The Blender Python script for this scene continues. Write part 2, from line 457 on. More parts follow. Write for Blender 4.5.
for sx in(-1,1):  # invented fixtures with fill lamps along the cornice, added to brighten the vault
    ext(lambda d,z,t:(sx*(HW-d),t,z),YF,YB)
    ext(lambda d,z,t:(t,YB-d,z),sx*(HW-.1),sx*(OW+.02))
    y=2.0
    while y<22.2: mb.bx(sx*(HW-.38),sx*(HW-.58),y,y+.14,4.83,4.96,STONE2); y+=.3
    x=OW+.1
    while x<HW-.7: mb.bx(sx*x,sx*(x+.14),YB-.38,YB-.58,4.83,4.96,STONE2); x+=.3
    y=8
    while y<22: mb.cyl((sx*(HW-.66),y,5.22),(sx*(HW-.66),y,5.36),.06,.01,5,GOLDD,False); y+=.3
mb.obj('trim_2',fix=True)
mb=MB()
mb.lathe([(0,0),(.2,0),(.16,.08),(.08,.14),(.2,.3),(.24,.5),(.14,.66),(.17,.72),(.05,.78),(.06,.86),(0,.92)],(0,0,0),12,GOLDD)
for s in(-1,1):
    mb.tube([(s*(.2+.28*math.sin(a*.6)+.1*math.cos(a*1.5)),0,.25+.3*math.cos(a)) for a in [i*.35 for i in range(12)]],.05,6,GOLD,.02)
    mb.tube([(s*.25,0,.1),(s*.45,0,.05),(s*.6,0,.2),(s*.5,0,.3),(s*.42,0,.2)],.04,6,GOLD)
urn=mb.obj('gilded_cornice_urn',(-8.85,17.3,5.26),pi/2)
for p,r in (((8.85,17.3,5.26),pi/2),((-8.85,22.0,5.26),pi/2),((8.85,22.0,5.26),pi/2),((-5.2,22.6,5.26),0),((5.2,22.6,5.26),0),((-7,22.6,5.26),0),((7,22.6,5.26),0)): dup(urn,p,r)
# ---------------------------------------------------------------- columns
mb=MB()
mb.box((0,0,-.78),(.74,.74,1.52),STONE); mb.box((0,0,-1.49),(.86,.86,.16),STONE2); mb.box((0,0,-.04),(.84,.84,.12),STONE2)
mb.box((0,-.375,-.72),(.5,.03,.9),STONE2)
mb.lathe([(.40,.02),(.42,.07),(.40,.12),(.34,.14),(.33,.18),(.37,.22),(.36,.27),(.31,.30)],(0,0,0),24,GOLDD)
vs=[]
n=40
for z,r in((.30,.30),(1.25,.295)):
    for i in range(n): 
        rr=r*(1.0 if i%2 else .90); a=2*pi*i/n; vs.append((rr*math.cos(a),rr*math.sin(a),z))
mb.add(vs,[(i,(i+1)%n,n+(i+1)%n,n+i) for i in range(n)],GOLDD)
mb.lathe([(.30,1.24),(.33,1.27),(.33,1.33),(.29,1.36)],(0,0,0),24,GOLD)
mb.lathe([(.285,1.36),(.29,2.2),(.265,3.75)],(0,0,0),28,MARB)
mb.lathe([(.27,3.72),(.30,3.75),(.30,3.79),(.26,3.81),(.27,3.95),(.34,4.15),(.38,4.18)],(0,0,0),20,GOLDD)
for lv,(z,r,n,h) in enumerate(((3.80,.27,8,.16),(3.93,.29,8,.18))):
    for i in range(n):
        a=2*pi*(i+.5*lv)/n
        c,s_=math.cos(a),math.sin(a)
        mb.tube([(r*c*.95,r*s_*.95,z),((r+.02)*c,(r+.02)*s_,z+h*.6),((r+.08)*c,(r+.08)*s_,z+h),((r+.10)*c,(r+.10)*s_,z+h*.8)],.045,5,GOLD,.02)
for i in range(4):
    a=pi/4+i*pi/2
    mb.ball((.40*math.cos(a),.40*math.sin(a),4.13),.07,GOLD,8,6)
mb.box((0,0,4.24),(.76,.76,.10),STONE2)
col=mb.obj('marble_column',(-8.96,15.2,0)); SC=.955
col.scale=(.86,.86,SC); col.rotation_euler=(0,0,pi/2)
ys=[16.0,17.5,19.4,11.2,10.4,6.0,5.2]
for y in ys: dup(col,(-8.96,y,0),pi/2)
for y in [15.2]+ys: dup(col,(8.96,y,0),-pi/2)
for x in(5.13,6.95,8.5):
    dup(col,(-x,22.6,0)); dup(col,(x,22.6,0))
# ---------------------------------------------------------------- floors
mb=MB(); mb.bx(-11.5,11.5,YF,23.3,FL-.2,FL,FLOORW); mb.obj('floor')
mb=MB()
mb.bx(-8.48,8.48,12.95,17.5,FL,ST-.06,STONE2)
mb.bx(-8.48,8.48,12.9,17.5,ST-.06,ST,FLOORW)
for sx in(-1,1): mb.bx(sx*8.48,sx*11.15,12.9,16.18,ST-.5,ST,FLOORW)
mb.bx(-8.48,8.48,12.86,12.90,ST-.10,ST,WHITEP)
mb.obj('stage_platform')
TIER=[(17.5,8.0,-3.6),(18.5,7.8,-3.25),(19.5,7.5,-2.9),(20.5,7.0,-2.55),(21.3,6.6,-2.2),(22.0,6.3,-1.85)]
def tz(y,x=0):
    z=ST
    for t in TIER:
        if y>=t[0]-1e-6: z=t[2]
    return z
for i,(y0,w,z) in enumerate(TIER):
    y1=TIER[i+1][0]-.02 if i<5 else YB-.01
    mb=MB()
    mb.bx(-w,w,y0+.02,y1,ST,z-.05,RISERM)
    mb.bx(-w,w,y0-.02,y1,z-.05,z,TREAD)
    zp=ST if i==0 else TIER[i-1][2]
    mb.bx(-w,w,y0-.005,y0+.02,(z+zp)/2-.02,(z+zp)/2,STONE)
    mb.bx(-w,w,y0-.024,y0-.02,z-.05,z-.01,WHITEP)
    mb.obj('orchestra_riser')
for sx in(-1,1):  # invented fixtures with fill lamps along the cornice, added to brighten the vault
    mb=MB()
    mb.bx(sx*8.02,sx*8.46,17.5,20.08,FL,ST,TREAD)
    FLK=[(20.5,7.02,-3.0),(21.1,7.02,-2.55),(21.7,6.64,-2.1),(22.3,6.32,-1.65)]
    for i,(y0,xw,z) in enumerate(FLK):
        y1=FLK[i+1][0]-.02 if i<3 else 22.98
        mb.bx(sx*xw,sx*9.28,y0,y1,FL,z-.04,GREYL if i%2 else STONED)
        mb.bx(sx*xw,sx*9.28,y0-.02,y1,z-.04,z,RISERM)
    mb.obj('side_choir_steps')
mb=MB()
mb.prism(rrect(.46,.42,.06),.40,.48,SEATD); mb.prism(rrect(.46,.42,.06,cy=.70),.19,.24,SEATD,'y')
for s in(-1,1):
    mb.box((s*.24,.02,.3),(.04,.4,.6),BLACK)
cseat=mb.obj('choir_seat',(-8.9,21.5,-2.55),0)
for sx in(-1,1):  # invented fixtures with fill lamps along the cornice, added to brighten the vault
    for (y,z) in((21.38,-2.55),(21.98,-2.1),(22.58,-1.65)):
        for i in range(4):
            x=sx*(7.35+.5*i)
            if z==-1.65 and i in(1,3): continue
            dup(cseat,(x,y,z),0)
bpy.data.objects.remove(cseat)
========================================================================
Exercise goal -
Every line above should be retyped exactly as given.

Solution to the exercise -
The Blender Python script for this scene continues. Write part 2, from line 457 on. More parts follow. Write for Blender 4.5.
for sx in(-1,1):  # invented fixtures with fill lamps along the cornice, added to brighten the vault
    ext(lambda d,z,t:(sx*(HW-d),t,z),YF,YB)
    ext(lambda d,z,t:(t,YB-d,z),sx*(HW-.1),sx*(OW+.02))
    y=2.0
    while y<22.2: mb.bx(sx*(HW-.38),sx*(HW-.58),y,y+.14,4.83,4.96,STONE2); y+=.3
    x=OW+.1
    while x<HW-.7: mb.bx(sx*x,sx*(x+.14),YB-.38,YB-.58,4.83,4.96,STONE2); x+=.3
    y=8
    while y<22: mb.cyl((sx*(HW-.66),y,5.22),(sx*(HW-.66),y,5.36),.06,.01,5,GOLDD,False); y+=.3
mb.obj('trim_2',fix=True)
mb=MB()
mb.lathe([(0,0),(.2,0),(.16,.08),(.08,.14),(.2,.3),(.24,.5),(.14,.66),(.17,.72),(.05,.78),(.06,.86),(0,.92)],(0,0,0),12,GOLDD)
for s in(-1,1):
    mb.tube([(s*(.2+.28*math.sin(a*.6)+.1*math.cos(a*1.5)),0,.25+.3*math.cos(a)) for a in [i*.35 for i in range(12)]],.05,6,GOLD,.02)
    mb.tube([(s*.25,0,.1),(s*.45,0,.05),(s*.6,0,.2),(s*.5,0,.3),(s*.42,0,.2)],.04,6,GOLD)
urn=mb.obj('gilded_cornice_urn',(-8.85,17.3,5.26),pi/2)
for p,r in (((8.85,17.3,5.26),pi/2),((-8.85,22.0,5.26),pi/2),((8.85,22.0,5.26),pi/2),((-5.2,22.6,5.26),0),((5.2,22.6,5.26),0),((-7,22.6,5.26),0),((7,22.6,5.26),0)): dup(urn,p,r)
# ---------------------------------------------------------------- columns
mb=MB()
mb.box((0,0,-.78),(.74,.74,1.52),STONE); mb.box((0,0,-1.49),(.86,.86,.16),STONE2); mb.box((0,0,-.04),(.84,.84,.12),STONE2)
mb.box((0,-.375,-.72),(.5,.03,.9),STONE2)
mb.lathe([(.40,.02),(.42,.07),(.40,.12),(.34,.14),(.33,.18),(.37,.22),(.36,.27),(.31,.30)],(0,0,0),24,GOLDD)
vs=[]
n=40
for z,r in((.30,.30),(1.25,.295)):
    for i in range(n): 
        rr=r*(1.0 if i%2 else .90); a=2*pi*i/n; vs.append((rr*math.cos(a),rr*math.sin(a),z))
mb.add(vs,[(i,(i+1)%n,n+(i+1)%n,n+i) for i in range(n)],GOLDD)
mb.lathe([(.30,1.24),(.33,1.27),(.33,1.33),(.29,1.36)],(0,0,0),24,GOLD)
mb.lathe([(.285,1.36),(.29,2.2),(.265,3.75)],(0,0,0),28,MARB)
mb.lathe([(.27,3.72),(.30,3.75),(.30,3.79),(.26,3.81),(.27,3.95),(.34,4.15),(.38,4.18)],(0,0,0),20,GOLDD)
for lv,(z,r,n,h) in enumerate(((3.80,.27,8,.16),(3.93,.29,8,.18))):
    for i in range(n):
        a=2*pi*(i+.5*lv)/n
        c,s_=math.cos(a),math.sin(a)
        mb.tube([(r*c*.95,r*s_*.95,z),((r+.02)*c,(r+.02)*s_,z+h*.6),((r+.08)*c,(r+.08)*s_,z+h),((r+.10)*c,(r+.10)*s_,z+h*.8)],.045,5,GOLD,.02)
for i in range(4):
    a=pi/4+i*pi/2
    mb.ball((.40*math.cos(a),.40*math.sin(a),4.13),.07,GOLD,8,6)
mb.box((0,0,4.24),(.76,.76,.10),STONE2)
col=mb.obj('marble_column',(-8.96,15.2,0)); SC=.955
col.scale=(.86,.86,SC); col.rotation_euler=(0,0,pi/2)
ys=[16.0,17.5,19.4,11.2,10.4,6.0,5.2]
for y in ys: dup(col,(-8.96,y,0),pi/2)
for y in [15.2]+ys: dup(col,(8.96,y,0),-pi/2)
for x in(5.13,6.95,8.5):
    dup(col,(-x,22.6,0)); dup(col,(x,22.6,0))
# ---------------------------------------------------------------- floors
mb=MB(); mb.bx(-11.5,11.5,YF,23.3,FL-.2,FL,FLOORW); mb.obj('floor')
mb=MB()
mb.bx(-8.48,8.48,12.95,17.5,FL,ST-.06,STONE2)
mb.bx(-8.48,8.48,12.9,17.5,ST-.06,ST,FLOORW)
for sx in(-1,1): mb.bx(sx*8.48,sx*11.15,12.9,16.18,ST-.5,ST,FLOORW)
mb.bx(-8.48,8.48,12.86,12.90,ST-.10,ST,WHITEP)
mb.obj('stage_platform')
TIER=[(17.5,8.0,-3.6),(18.5,7.8,-3.25),(19.5,7.5,-2.9),(20.5,7.0,-2.55),(21.3,6.6,-2.2),(22.0,6.3,-1.85)]
def tz(y,x=0):
    z=ST
    for t in TIER:
        if y>=t[0]-1e-6: z=t[2]
    return z
for i,(y0,w,z) in enumerate(TIER):
    y1=TIER[i+1][0]-.02 if i<5 else YB-.01
    mb=MB()
    mb.bx(-w,w,y0+.02,y1,ST,z-.05,RISERM)
    mb.bx(-w,w,y0-.02,y1,z-.05,z,TREAD)
    zp=ST if i==0 else TIER[i-1][2]
    mb.bx(-w,w,y0-.005,y0+.02,(z+zp)/2-.02,(z+zp)/2,STONE)
    mb.bx(-w,w,y0-.024,y0-.02,z-.05,z-.01,WHITEP)
    mb.obj('orchestra_riser')
for sx in(-1,1):  # invented fixtures with fill lamps along the cornice, added to brighten the vault
    mb=MB()
    mb.bx(sx*8.02,sx*8.46,17.5,20.08,FL,ST,TREAD)
    FLK=[(20.5,7.02,-3.0),(21.1,7.02,-2.55),(21.7,6.64,-2.1),(22.3,6.32,-1.65)]
    for i,(y0,xw,z) in enumerate(FLK):
        y1=FLK[i+1][0]-.02 if i<3 else 22.98
        mb.bx(sx*xw,sx*9.28,y0,y1,FL,z-.04,GREYL if i%2 else STONED)
        mb.bx(sx*xw,sx*9.28,y0-.02,y1,z-.04,z,RISERM)
    mb.obj('side_choir_steps')
mb=MB()
mb.prism(rrect(.46,.42,.06),.40,.48,SEATD); mb.prism(rrect(.46,.42,.06,cy=.70),.19,.24,SEATD,'y')
for s in(-1,1):
    mb.box((s*.24,.02,.3),(.04,.4,.6),BLACK)
cseat=mb.obj('choir_seat',(-8.9,21.5,-2.55),0)
for sx in(-1,1):  # invented fixtures with fill lamps along the cornice, added to brighten the vault
    for (y,z) in((21.38,-2.55),(21.98,-2.1),(22.58,-1.65)):
        for i in range(4):
            x=sx*(7.35+.5*i)
            if z==-1.65 and i in(1,3): continue
            dup(cseat,(x,y,z),0)
bpy.data.objects.remove(cseat)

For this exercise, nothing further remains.